Using the Spatiotemporal Hot Spot Analysis and Multi-Annual Landslide Inventories to Analyze the Evolution and Characteristic of Rainfall-Induced Landslide at the Subwatershed Scale in Taiwan

Abstract

This study used rainfall and annual landslide data for the 2003–2017 period in Taiwan to determine the long-term evolution of landslides and conducted a spatiotemporal analysis of landslides at the subwatershed scale. The historically severe landslide induced by Typhoon Morakot in 2009 was mainly distributed in the central mountainous region and southern Taiwan. The Mann–Kendall trend test revealed that in 2003–2017, 13.2% of subwatersheds in Taiwan exhibited an upward trend of landslide evolution. Local outlier analysis results revealed that the landslide high–high cluster was concentrated in the central mountainous region and southern Taiwan.

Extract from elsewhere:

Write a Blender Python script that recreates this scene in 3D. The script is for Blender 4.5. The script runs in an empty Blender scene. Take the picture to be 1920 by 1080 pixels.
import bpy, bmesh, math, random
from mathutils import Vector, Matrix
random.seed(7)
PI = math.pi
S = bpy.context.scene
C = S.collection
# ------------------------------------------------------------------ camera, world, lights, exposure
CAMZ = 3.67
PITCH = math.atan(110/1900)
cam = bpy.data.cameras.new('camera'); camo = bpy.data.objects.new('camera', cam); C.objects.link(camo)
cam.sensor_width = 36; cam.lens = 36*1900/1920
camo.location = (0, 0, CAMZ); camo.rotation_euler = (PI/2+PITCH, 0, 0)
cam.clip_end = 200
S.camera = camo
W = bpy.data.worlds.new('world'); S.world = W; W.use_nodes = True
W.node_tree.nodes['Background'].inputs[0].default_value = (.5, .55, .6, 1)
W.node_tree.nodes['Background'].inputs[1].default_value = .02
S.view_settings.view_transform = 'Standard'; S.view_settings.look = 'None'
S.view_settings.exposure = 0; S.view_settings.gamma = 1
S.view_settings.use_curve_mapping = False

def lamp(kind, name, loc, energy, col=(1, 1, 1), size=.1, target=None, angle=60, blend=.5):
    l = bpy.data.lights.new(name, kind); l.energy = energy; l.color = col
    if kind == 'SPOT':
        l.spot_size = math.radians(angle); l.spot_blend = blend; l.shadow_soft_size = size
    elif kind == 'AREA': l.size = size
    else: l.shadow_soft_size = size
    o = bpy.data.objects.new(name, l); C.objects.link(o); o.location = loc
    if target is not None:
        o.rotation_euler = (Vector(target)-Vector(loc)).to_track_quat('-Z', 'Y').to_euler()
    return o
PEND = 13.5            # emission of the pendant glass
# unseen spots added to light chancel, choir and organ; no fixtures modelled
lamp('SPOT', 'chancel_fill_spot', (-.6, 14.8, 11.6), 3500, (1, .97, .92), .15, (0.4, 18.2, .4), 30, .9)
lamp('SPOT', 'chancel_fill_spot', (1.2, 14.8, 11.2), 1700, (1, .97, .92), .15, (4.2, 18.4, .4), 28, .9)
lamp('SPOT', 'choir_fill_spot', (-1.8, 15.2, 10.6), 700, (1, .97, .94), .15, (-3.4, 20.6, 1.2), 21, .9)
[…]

Moreover, the spatiotemporal analysis indicated 24.2% of subwatersheds in Taiwan in 2003–2017 as spatiotemporal landslide hot spots. The main patterns of spatiotemporal landslide hot spots in 2003–2017 were consecutive, intensifying, persistent, oscillating, and sporadic hot spots. The recovery rate in the first two years after the extreme rainfall-induced landslide event in Taiwan was 22.2%, and that in the third to eighth years was 31.6%. The recovery rate after extreme rainfall-induced landslides in Taiwan was higher than that after major earthquake-induced landslides in the world, and the new landslides were easily induced in the area of rivers and large landslide cases after Typhoon Morakot in 2009.